Copy out the data below as written; omit any images.

MATERIAL SHOWN:

────

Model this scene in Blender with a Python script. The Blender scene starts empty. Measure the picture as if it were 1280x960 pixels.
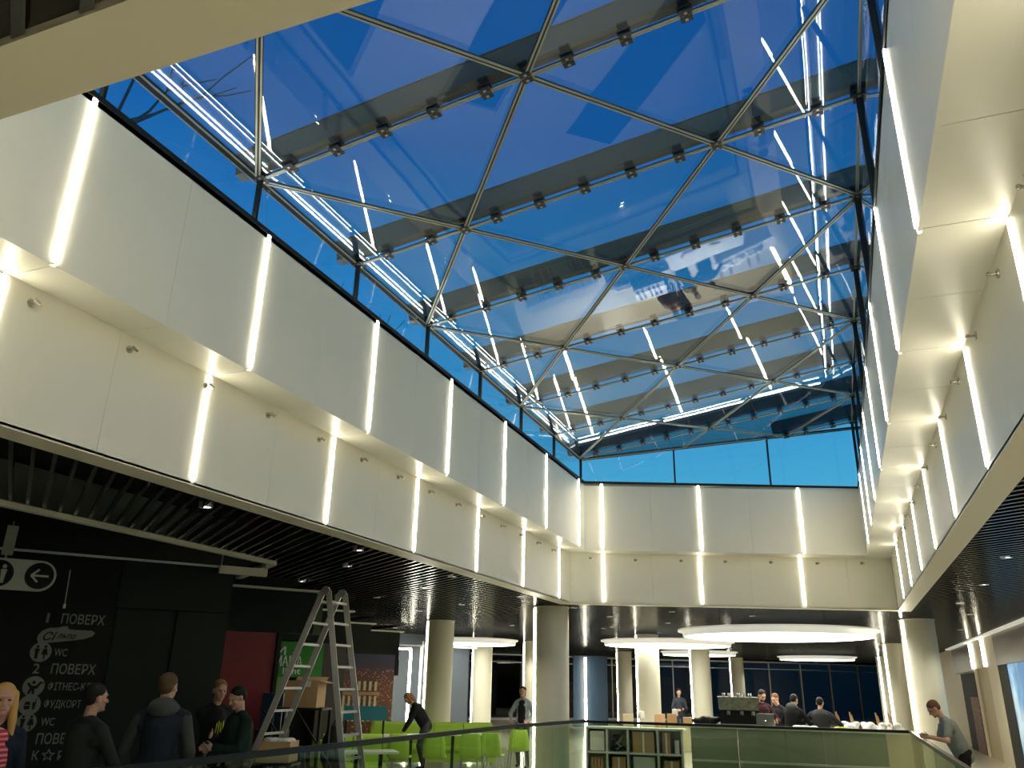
import bpy, bmesh, math, random
from mathutils import Vector, Matrix
random.seed(7)
sc = bpy.context.scene
# ---------------------------------------------------------------- camera
H = 1.85                       # eye height above the upper floor (z = 0)
R3 = Matrix(((0.93110774, 0.11009823, 0.34773087),
             (0.36419591, -0.33288986, -0.86979635),
             (0.01999304, 0.93651627, -0.35005365)))
cam_d = bpy.data.cameras.new('camera'); cam = bpy.data.objects.new('camera', cam_d)
sc.collection.objects.link(cam)
cam_d.sensor_width = 36; cam_d.lens = 998 / 1280 * 36; cam_d.clip_end = 400; cam_d.clip_start = .05
cam.matrix_world = Matrix.Translation((0, 0, H)) @ R3.to_4x4()
sc.camera = cam
# ---------------------------------------------------------------- world: dusk sky, paler towards the horizon
w = bpy.data.worlds.new('dusk'); sc.world = w; w.use_nodes = True
nt = w.node_tree; nt.nodes.clear()
o_ = nt.nodes.new('ShaderNodeOutputWorld'); bg = nt.nodes.new('ShaderNodeBackground')
tc = nt.nodes.new('ShaderNodeTexCoord'); sx = nt.nodes.new('ShaderNodeSeparateXYZ'); cr = nt.nodes.new('ShaderNodeValToRGB')
nt.links.new(tc.outputs['Generated'], sx.inputs[0]); nt.links.new(sx.outputs['Z'], cr.inputs[0])
nt.links.new(cr.outputs[0], bg.inputs[0]); nt.links.new(bg.outputs[0], o_.inputs[0])
el = cr.color_ramp.elements
el[0].position = 0.0; el[0].color = (.11, .44, .62, 1)
el[1].position = 1.0; el[1].color = (.005, .070, .30, 1)
for p, c in ((.20, (.075, .42, .68, 1)), (.36, (.026, .27, .60, 1)), (.60, (.008, .115, .40, 1))):
    e = el.new(p); e.color = c
bg.inputs[1].default_value = 1.0
# ---------------------------------------------------------------- exposure
vs = sc.view_settings
sc.display_settings.display_device = 'sRGB'
vs.view_transform = 'Standard'; vs.look = 'None'; vs.exposure = 0.0; vs.gamma = 1.0; vs.use_curve_mapping = False
try:
    sc.cycles.max_bounces = 8; sc.cycles.transparent_max_bounces = 16; sc.cycles.use_denoising = True
    sc.cycles.sample_clamp_indirect = 4.0; sc.cycles.caustics_reflective = False; sc.cycles.caustics_refractive = False
except Exception: pass
STRIP = 33.0                    # radiance of the wall light strips
COVE = 22.0                    # LED line on the cap of the upper walls
DISC = 6.0
# ================================================================ helpers
C = sc.collection
def V(*a): return Vector(a)
def ray(px, py): return R3 @ V(px - 640., -(py - 480.), -998.)
O = V(0, 0, H)
def onz(px, py, z): r = ray(px, py); return O + r * ((z - H) / r.z)
def onx(px, py, x): r = ray(px, py); return O + r * (x / r.x)
NV = V(.614, .789, 0); SV = V(-.789, .614, 0)       # shop grid: NV along shop fronts, SV along ceiling slats
def ons(px, py, s): r = ray(px, py); return O + r * (s / r.dot(SV))
def at(px, D):                                     # ground point seen in column px, D metres away
    r = ray(px, 863 - .021 * (1055 - px)); h = math.hypot(r.x, r.y); return V(r.x * D / h, r.y * D / h, 0)
def NS(n, s, z=0): v = NV * n + SV * s; return V(v.x, v.y, z)

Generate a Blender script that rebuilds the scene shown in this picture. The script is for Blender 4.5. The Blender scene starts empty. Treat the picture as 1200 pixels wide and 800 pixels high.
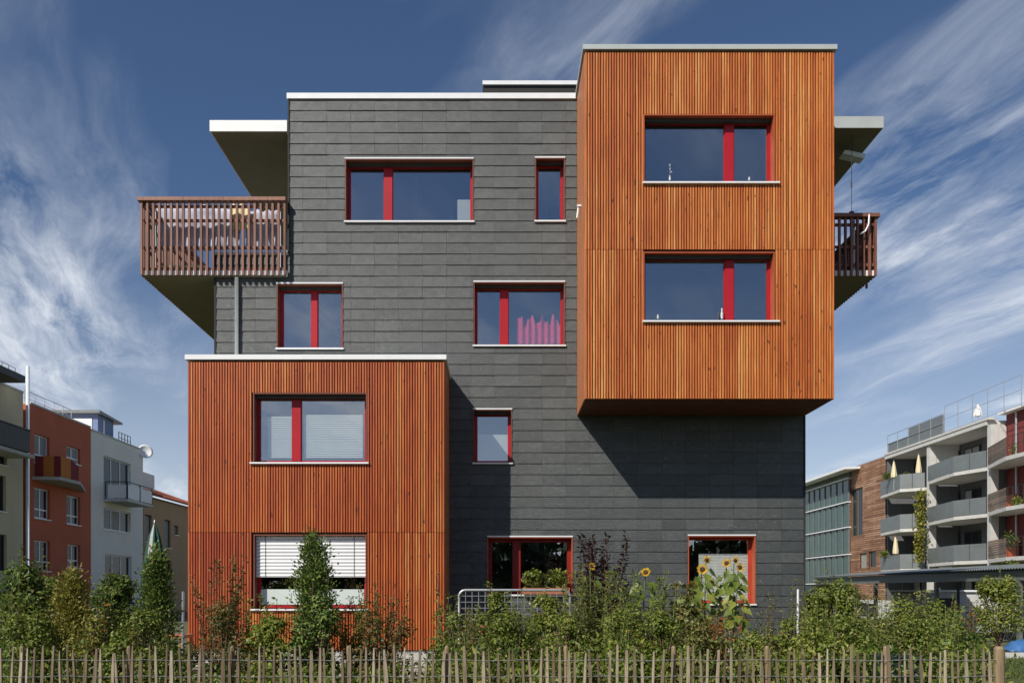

────

SOLUTION:
Model this scene in Blender with a Python script. The Blender scene starts empty. Measure the picture as if it were 1280x960 pixels.
import bpy, bmesh, math, random
from mathutils import Vector, Matrix
random.seed(7)
sc = bpy.context.scene
# ---------------------------------------------------------------- camera
H = 1.85                       # eye height above the upper floor (z = 0)
R3 = Matrix(((0.93110774, 0.11009823, 0.34773087),
             (0.36419591, -0.33288986, -0.86979635),
             (0.01999304, 0.93651627, -0.35005365)))
cam_d = bpy.data.cameras.new('camera'); cam = bpy.data.objects.new('camera', cam_d)
sc.collection.objects.link(cam)
cam_d.sensor_width = 36; cam_d.lens = 998 / 1280 * 36; cam_d.clip_end = 400; cam_d.clip_start = .05
cam.matrix_world = Matrix.Translation((0, 0, H)) @ R3.to_4x4()
sc.camera = cam
# ---------------------------------------------------------------- world: dusk sky, paler towards the horizon
w = bpy.data.worlds.new('dusk'); sc.world = w; w.use_nodes = True
nt = w.node_tree; nt.nodes.clear()
o_ = nt.nodes.new('ShaderNodeOutputWorld'); bg = nt.nodes.new('ShaderNodeBackground')
tc = nt.nodes.new('ShaderNodeTexCoord'); sx = nt.nodes.new('ShaderNodeSeparateXYZ'); cr = nt.nodes.new('ShaderNodeValToRGB')
nt.links.new(tc.outputs['Generated'], sx.inputs[0]); nt.links.new(sx.outputs['Z'], cr.inputs[0])
nt.links.new(cr.outputs[0], bg.inputs[0]); nt.links.new(bg.outputs[0], o_.inputs[0])
el = cr.color_ramp.elements
el[0].position = 0.0; el[0].color = (.11, .44, .62, 1)
el[1].position = 1.0; el[1].color = (.005, .070, .30, 1)
for p, c in ((.20, (.075, .42, .68, 1)), (.36, (.026, .27, .60, 1)), (.60, (.008, .115, .40, 1))):
    e = el.new(p); e.color = c
bg.inputs[1].default_value = 1.0
# ---------------------------------------------------------------- exposure
vs = sc.view_settings
sc.display_settings.display_device = 'sRGB'
vs.view_transform = 'Standard'; vs.look = 'None'; vs.exposure = 0.0; vs.gamma = 1.0; vs.use_curve_mapping = False
try:
    sc.cycles.max_bounces = 8; sc.cycles.transparent_max_bounces = 16; sc.cycles.use_denoising = True
    sc.cycles.sample_clamp_indirect = 4.0; sc.cycles.caustics_reflective = False; sc.cycles.caustics_refractive = False
except Exception: pass
STRIP = 33.0                    # radiance of the wall light strips
COVE = 22.0                    # LED line on the cap of the upper walls
DISC = 6.0
# ================================================================ helpers
C = sc.collection
def V(*a): return Vector(a)
def ray(px, py): return R3 @ V(px - 640., -(py - 480.), -998.)
O = V(0, 0, H)
def onz(px, py, z): r = ray(px, py); return O + r * ((z - H) / r.z)
def onx(px, py, x): r = ray(px, py); return O + r * (x / r.x)
NV = V(.614, .789, 0); SV = V(-.789, .614, 0)       # shop grid: NV along shop fronts, SV along ceiling slats
def ons(px, py, s): r = ray(px, py); return O + r * (s / r.dot(SV))
def at(px, D):                                     # ground point seen in column px, D metres away
    r = ray(px, 863 - .021 * (1055 - px)); h = math.hypot(r.x, r.y); return V(r.x * D / h, r.y * D / h, 0)
def NS(n, s, z=0): v = NV * n + SV * s; return V(v.x, v.y, z)

Generate a Blender script that rebuilds the scene shown in this picture. The script is for Blender 4.5. The Blender scene starts empty. Treat the picture as 1200 pixels wide and 800 pixels high.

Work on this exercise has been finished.